### Given instruction
Go through the material below and copy each line where the word "Python" appears.

### Source records
>> START

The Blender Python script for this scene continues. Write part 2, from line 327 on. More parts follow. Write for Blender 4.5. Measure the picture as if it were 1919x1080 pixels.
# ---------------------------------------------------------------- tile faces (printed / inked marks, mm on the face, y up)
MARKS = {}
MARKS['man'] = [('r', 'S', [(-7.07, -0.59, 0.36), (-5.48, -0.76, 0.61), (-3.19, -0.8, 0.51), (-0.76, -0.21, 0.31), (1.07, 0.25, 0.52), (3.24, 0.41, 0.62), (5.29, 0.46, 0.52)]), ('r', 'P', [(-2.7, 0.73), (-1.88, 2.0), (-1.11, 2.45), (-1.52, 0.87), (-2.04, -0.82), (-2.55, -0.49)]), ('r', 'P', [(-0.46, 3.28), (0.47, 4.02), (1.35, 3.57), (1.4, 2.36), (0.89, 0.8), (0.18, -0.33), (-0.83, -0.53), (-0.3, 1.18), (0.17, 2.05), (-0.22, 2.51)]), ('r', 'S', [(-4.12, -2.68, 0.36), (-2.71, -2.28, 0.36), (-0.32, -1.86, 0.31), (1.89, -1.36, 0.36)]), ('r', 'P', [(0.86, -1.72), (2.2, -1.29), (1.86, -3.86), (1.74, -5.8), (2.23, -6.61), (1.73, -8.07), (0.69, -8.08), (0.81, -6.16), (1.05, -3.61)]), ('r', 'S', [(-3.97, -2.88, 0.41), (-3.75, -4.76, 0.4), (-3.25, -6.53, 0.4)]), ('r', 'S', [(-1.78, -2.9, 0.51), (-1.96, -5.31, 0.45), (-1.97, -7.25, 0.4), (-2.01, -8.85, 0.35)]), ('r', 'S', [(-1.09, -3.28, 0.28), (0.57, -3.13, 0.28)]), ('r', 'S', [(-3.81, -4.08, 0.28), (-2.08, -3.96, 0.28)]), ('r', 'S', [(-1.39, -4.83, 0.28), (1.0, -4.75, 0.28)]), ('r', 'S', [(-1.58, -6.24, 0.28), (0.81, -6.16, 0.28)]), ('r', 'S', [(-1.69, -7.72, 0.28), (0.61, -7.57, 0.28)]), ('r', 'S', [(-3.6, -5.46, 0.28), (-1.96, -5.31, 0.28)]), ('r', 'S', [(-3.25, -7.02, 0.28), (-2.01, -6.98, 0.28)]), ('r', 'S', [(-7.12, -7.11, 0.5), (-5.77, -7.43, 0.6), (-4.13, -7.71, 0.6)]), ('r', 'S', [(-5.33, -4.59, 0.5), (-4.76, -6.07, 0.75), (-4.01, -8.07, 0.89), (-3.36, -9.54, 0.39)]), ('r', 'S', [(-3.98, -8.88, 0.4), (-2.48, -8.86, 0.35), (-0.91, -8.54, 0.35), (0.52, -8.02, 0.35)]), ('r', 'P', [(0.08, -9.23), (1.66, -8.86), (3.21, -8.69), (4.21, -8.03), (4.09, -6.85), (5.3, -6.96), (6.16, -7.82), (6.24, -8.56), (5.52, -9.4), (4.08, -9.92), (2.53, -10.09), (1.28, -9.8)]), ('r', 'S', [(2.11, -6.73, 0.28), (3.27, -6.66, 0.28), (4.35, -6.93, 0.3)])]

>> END
>> START

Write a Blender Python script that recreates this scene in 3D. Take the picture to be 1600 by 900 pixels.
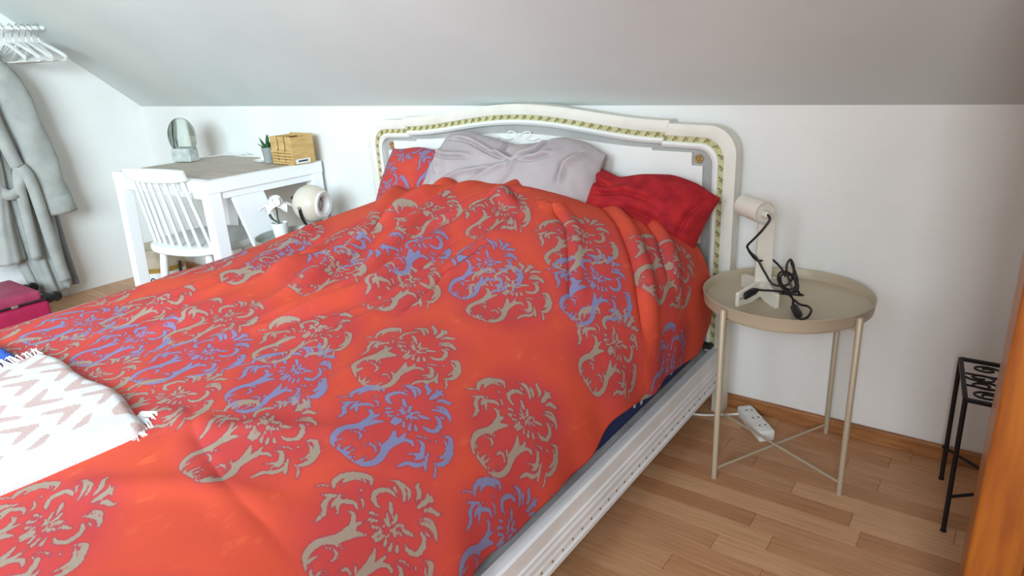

>> END

### Completed exercise
The Blender Python script for this scene continues. Write part 2, from line 327 on. More parts follow. Write for Blender 4.5. Measure the picture as if it were 1919x1080 pixels.
Write a Blender Python script that recreates this scene in 3D. Take the picture to be 1600 by 900 pixels.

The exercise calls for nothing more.